When war began in September 1939 Exmouth was with the Home Fleet. In December the Admiralty transferred her to the Western Approaches Command - the great choke-point west of Ireland where the Atlantic convoys arrived - to escort merchant traffic and run anti-submarine patrols. In January 1940 they moved her again, this time to Rosyth on the Firth of Forth, to do the same work in the North Sea. The northern coastal convoys ran past the Caithness coast, through the Pentland Firth or the Moray Firth, exposed to U-boats that increasingly worked these northern waters. On the evening of 20 January 1940 Exmouth was in the Moray Firth escorting the steamer Cyprian Prince. By the small hours of 21 January she was gone.
U-22, a Type IIB coastal submarine commanded by Karl-Heinrich Jenisch, had been hunting in the Moray Firth for several days. At approximately 04:50 on 21 January she fired her torpedoes. Exmouth was hit twice in heavy seas. She broke apart and sank rapidly somewhere off the north Caithness coast. There were no survivors. One hundred and ninety men died - the entire ship's company, including her captain. Bodies came ashore over the following weeks. Most of those recovered were buried at the cemetery at Wick, the small harbour town that became the last care given to a great many of them. The Cyprian Prince, the merchant ship Exmouth had been protecting, reached Kirkwall safely.

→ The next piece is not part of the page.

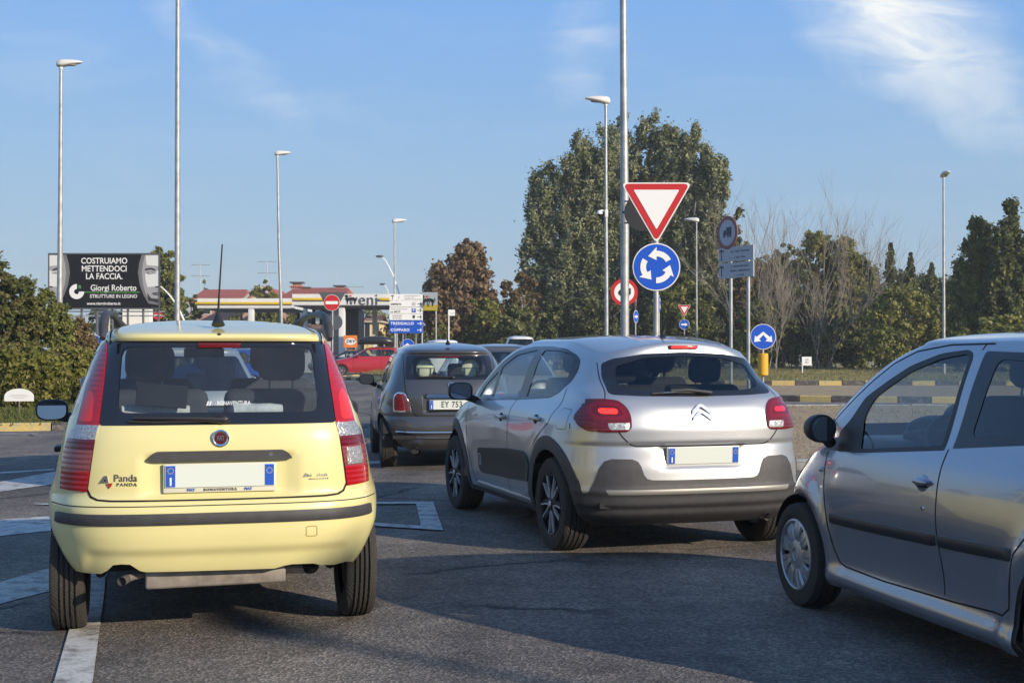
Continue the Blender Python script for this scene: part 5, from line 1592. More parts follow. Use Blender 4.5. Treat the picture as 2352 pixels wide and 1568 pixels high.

The wreck of HMS Exmouth was not located for sixty-one years. In July 2001 an independent diving expedition found her in the Moray Firth and Historic Scotland verified the identification. She lies in deep water, broken but recognisable. Under the Protection of Military Remains Act 1986 the wreck is now designated a Protected Place: a war grave, with no diving or disturbance permitted. In 2013 the Navy News covered the unveiling of a plaque to her crew. The 190 names are kept by veterans' organisations and by an HMS Exmouth (1940) public group that still receives messages from descendants. The Caithness graves at Wick - the men they recovered, in the storm-cleaned days of late January 1940 - remain visited and tended.
HMS Exmouth was lost in the Moray Firth on 21 January 1940. The wreck site is approximately 58.31 N, 2.48 W, in open water north of the Aberdeenshire coast and east of the Caithness coast. From altitude the loss area appears as open water of the Moray Firth between Wick to the west and Fraserburgh to the south. Nearest airport is Wick John O'Groats (EGPC) to the west; Aberdeen (EGPD) lies south. The wreck is a designated war grave under the Protection of Military Remains Act 1986 - no diving or disturbance is permitted.